* Do this:
Transcribe all of the material exactly.

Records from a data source
···

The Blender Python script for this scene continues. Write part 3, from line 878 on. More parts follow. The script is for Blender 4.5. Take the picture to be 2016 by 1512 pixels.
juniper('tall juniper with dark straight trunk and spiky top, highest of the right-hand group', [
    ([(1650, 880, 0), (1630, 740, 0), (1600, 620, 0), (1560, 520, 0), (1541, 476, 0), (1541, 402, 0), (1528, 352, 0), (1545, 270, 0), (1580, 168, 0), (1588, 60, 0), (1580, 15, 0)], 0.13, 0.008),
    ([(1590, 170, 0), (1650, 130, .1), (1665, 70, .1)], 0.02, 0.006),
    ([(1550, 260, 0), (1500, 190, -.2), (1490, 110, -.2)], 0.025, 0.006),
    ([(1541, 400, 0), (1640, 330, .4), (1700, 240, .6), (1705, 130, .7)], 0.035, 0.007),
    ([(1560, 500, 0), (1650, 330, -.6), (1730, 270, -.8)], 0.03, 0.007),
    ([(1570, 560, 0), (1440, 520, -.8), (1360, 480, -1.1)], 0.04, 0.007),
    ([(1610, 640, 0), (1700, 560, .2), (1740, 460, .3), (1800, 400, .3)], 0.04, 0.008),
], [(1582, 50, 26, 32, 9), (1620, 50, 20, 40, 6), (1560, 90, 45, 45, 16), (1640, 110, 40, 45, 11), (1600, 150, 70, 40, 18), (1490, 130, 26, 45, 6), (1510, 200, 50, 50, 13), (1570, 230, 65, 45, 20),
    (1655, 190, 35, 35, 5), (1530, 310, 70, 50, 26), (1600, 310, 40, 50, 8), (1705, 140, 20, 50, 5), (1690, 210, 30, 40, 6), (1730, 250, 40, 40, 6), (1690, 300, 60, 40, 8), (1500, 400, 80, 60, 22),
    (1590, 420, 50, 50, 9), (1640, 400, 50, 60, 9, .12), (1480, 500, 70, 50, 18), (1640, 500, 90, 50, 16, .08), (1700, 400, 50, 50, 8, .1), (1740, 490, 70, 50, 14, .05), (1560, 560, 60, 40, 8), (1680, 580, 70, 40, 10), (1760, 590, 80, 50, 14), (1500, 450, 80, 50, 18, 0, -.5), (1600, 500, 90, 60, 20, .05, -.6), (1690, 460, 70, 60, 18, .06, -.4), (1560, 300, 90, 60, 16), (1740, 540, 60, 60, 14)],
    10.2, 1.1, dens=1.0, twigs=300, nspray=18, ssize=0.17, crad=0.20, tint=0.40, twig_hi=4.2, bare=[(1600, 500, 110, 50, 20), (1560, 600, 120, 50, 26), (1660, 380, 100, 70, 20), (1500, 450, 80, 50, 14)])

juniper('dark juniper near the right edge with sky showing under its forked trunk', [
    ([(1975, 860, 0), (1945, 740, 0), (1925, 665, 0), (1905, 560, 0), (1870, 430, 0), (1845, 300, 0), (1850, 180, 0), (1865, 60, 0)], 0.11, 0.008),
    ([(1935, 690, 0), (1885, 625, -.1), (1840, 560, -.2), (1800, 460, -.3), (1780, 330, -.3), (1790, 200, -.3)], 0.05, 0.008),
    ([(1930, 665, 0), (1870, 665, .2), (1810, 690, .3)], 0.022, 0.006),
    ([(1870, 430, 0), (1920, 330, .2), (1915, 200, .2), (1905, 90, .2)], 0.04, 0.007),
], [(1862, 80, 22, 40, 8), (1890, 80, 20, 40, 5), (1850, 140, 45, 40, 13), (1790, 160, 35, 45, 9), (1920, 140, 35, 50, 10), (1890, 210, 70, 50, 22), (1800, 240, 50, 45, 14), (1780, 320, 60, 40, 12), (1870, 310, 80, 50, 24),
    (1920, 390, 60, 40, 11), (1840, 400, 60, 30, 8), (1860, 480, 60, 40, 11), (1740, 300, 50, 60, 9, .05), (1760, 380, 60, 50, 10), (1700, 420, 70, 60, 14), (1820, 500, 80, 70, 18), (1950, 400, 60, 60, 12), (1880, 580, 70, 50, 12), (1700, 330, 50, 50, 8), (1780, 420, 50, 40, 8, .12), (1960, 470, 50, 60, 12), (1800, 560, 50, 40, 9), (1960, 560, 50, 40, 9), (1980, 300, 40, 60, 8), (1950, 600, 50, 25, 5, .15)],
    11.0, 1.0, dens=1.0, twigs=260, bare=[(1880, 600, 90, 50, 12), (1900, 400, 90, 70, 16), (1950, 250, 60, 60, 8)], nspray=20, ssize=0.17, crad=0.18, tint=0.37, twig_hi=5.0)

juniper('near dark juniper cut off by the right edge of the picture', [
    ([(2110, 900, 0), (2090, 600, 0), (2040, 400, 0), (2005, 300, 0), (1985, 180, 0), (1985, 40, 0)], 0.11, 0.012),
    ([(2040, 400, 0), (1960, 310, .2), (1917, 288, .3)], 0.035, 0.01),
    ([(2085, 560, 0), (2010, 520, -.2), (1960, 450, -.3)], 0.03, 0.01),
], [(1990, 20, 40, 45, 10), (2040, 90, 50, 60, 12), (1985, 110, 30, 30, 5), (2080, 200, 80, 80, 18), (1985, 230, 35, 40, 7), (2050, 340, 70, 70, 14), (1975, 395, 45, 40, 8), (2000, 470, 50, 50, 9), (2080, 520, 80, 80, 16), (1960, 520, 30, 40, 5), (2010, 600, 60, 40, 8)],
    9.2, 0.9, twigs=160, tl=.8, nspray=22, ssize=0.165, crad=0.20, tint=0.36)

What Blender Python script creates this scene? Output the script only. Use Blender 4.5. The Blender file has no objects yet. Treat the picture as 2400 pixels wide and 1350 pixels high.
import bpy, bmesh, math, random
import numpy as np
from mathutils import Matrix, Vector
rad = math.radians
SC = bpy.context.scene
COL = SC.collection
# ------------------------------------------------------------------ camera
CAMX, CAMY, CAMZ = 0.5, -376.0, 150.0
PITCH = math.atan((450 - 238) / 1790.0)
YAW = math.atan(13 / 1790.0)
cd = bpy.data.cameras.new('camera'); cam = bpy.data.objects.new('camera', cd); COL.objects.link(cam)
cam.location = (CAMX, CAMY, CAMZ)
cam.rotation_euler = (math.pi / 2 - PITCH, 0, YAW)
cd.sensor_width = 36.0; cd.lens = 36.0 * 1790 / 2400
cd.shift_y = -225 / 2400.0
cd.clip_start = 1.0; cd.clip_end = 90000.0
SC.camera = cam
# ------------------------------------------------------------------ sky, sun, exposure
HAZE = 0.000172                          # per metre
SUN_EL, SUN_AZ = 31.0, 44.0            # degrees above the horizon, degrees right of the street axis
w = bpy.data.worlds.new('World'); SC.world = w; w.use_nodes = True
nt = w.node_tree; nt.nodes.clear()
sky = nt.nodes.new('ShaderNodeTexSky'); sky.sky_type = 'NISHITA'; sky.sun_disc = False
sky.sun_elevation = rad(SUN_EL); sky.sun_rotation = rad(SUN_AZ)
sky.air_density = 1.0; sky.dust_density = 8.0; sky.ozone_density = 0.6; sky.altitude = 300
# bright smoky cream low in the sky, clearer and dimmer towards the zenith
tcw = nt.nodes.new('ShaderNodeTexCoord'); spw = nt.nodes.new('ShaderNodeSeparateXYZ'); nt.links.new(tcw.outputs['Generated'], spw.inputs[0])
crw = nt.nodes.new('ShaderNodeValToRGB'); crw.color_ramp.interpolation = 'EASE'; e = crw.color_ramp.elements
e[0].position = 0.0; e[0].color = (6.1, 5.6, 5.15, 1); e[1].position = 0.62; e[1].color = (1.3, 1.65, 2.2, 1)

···

* Response to the task:
The Blender Python script for this scene continues. Write part 3, from line 878 on. More parts follow. The script is for Blender 4.5. Take the picture to be 2016 by 1512 pixels.
juniper('tall juniper with dark straight trunk and spiky top, highest of the right-hand group', [
    ([(1650, 880, 0), (1630, 740, 0), (1600, 620, 0), (1560, 520, 0), (1541, 476, 0), (1541, 402, 0), (1528, 352, 0), (1545, 270, 0), (1580, 168, 0), (1588, 60, 0), (1580, 15, 0)], 0.13, 0.008),
    ([(1590, 170, 0), (1650, 130, .1), (1665, 70, .1)], 0.02, 0.006),
    ([(1550, 260, 0), (1500, 190, -.2), (1490, 110, -.2)], 0.025, 0.006),
    ([(1541, 400, 0), (1640, 330, .4), (1700, 240, .6), (1705, 130, .7)], 0.035, 0.007),
    ([(1560, 500, 0), (1650, 330, -.6), (1730, 270, -.8)], 0.03, 0.007),
    ([(1570, 560, 0), (1440, 520, -.8), (1360, 480, -1.1)], 0.04, 0.007),
    ([(1610, 640, 0), (1700, 560, .2), (1740, 460, .3), (1800, 400, .3)], 0.04, 0.008),
], [(1582, 50, 26, 32, 9), (1620, 50, 20, 40, 6), (1560, 90, 45, 45, 16), (1640, 110, 40, 45, 11), (1600, 150, 70, 40, 18), (1490, 130, 26, 45, 6), (1510, 200, 50, 50, 13), (1570, 230, 65, 45, 20),
    (1655, 190, 35, 35, 5), (1530, 310, 70, 50, 26), (1600, 310, 40, 50, 8), (1705, 140, 20, 50, 5), (1690, 210, 30, 40, 6), (1730, 250, 40, 40, 6), (1690, 300, 60, 40, 8), (1500, 400, 80, 60, 22),
    (1590, 420, 50, 50, 9), (1640, 400, 50, 60, 9, .12), (1480, 500, 70, 50, 18), (1640, 500, 90, 50, 16, .08), (1700, 400, 50, 50, 8, .1), (1740, 490, 70, 50, 14, .05), (1560, 560, 60, 40, 8), (1680, 580, 70, 40, 10), (1760, 590, 80, 50, 14), (1500, 450, 80, 50, 18, 0, -.5), (1600, 500, 90, 60, 20, .05, -.6), (1690, 460, 70, 60, 18, .06, -.4), (1560, 300, 90, 60, 16), (1740, 540, 60, 60, 14)],
    10.2, 1.1, dens=1.0, twigs=300, nspray=18, ssize=0.17, crad=0.20, tint=0.40, twig_hi=4.2, bare=[(1600, 500, 110, 50, 20), (1560, 600, 120, 50, 26), (1660, 380, 100, 70, 20), (1500, 450, 80, 50, 14)])

juniper('dark juniper near the right edge with sky showing under its forked trunk', [
    ([(1975, 860, 0), (1945, 740, 0), (1925, 665, 0), (1905, 560, 0), (1870, 430, 0), (1845, 300, 0), (1850, 180, 0), (1865, 60, 0)], 0.11, 0.008),
    ([(1935, 690, 0), (1885, 625, -.1), (1840, 560, -.2), (1800, 460, -.3), (1780, 330, -.3), (1790, 200, -.3)], 0.05, 0.008),
    ([(1930, 665, 0), (1870, 665, .2), (1810, 690, .3)], 0.022, 0.006),
    ([(1870, 430, 0), (1920, 330, .2), (1915, 200, .2), (1905, 90, .2)], 0.04, 0.007),
], [(1862, 80, 22, 40, 8), (1890, 80, 20, 40, 5), (1850, 140, 45, 40, 13), (1790, 160, 35, 45, 9), (1920, 140, 35, 50, 10), (1890, 210, 70, 50, 22), (1800, 240, 50, 45, 14), (1780, 320, 60, 40, 12), (1870, 310, 80, 50, 24),
    (1920, 390, 60, 40, 11), (1840, 400, 60, 30, 8), (1860, 480, 60, 40, 11), (1740, 300, 50, 60, 9, .05), (1760, 380, 60, 50, 10), (1700, 420, 70, 60, 14), (1820, 500, 80, 70, 18), (1950, 400, 60, 60, 12), (1880, 580, 70, 50, 12), (1700, 330, 50, 50, 8), (1780, 420, 50, 40, 8, .12), (1960, 470, 50, 60, 12), (1800, 560, 50, 40, 9), (1960, 560, 50, 40, 9), (1980, 300, 40, 60, 8), (1950, 600, 50, 25, 5, .15)],
    11.0, 1.0, dens=1.0, twigs=260, bare=[(1880, 600, 90, 50, 12), (1900, 400, 90, 70, 16), (1950, 250, 60, 60, 8)], nspray=20, ssize=0.17, crad=0.18, tint=0.37, twig_hi=5.0)

juniper('near dark juniper cut off by the right edge of the picture', [
    ([(2110, 900, 0), (2090, 600, 0), (2040, 400, 0), (2005, 300, 0), (1985, 180, 0), (1985, 40, 0)], 0.11, 0.012),
    ([(2040, 400, 0), (1960, 310, .2), (1917, 288, .3)], 0.035, 0.01),
    ([(2085, 560, 0), (2010, 520, -.2), (1960, 450, -.3)], 0.03, 0.01),
], [(1990, 20, 40, 45, 10), (2040, 90, 50, 60, 12), (1985, 110, 30, 30, 5), (2080, 200, 80, 80, 18), (1985, 230, 35, 40, 7), (2050, 340, 70, 70, 14), (1975, 395, 45, 40, 8), (2000, 470, 50, 50, 9), (2080, 520, 80, 80, 16), (1960, 520, 30, 40, 5), (2010, 600, 60, 40, 8)],
    9.2, 0.9, twigs=160, tl=.8, nspray=22, ssize=0.165, crad=0.20, tint=0.36)

What Blender Python script creates this scene? Output the script only. Use Blender 4.5. The Blender file has no objects yet. Treat the picture as 2400 pixels wide and 1350 pixels high.
import bpy, bmesh, math, random
import numpy as np
from mathutils import Matrix, Vector
rad = math.radians
SC = bpy.context.scene
COL = SC.collection
# ------------------------------------------------------------------ camera
CAMX, CAMY, CAMZ = 0.5, -376.0, 150.0
PITCH = math.atan((450 - 238) / 1790.0)
YAW = math.atan(13 / 1790.0)
cd = bpy.data.cameras.new('camera'); cam = bpy.data.objects.new('camera', cd); COL.objects.link(cam)
cam.location = (CAMX, CAMY, CAMZ)
cam.rotation_euler = (math.pi / 2 - PITCH, 0, YAW)
cd.sensor_width = 36.0; cd.lens = 36.0 * 1790 / 2400
cd.shift_y = -225 / 2400.0
cd.clip_start = 1.0; cd.clip_end = 90000.0
SC.camera = cam
# ------------------------------------------------------------------ sky, sun, exposure
HAZE = 0.000172                          # per metre
SUN_EL, SUN_AZ = 31.0, 44.0            # degrees above the horizon, degrees right of the street axis
w = bpy.data.worlds.new('World'); SC.world = w; w.use_nodes = True
nt = w.node_tree; nt.nodes.clear()
sky = nt.nodes.new('ShaderNodeTexSky'); sky.sky_type = 'NISHITA'; sky.sun_disc = False
sky.sun_elevation = rad(SUN_EL); sky.sun_rotation = rad(SUN_AZ)
sky.air_density = 1.0; sky.dust_density = 8.0; sky.ozone_density = 0.6; sky.altitude = 300
# bright smoky cream low in the sky, clearer and dimmer towards the zenith
tcw = nt.nodes.new('ShaderNodeTexCoord'); spw = nt.nodes.new('ShaderNodeSeparateXYZ'); nt.links.new(tcw.outputs['Generated'], spw.inputs[0])
crw = nt.nodes.new('ShaderNodeValToRGB'); crw.color_ramp.interpolation = 'EASE'; e = crw.color_ramp.elements
e[0].position = 0.0; e[0].color = (6.1, 5.6, 5.15, 1); e[1].position = 0.62; e[1].color = (1.3, 1.65, 2.2, 1)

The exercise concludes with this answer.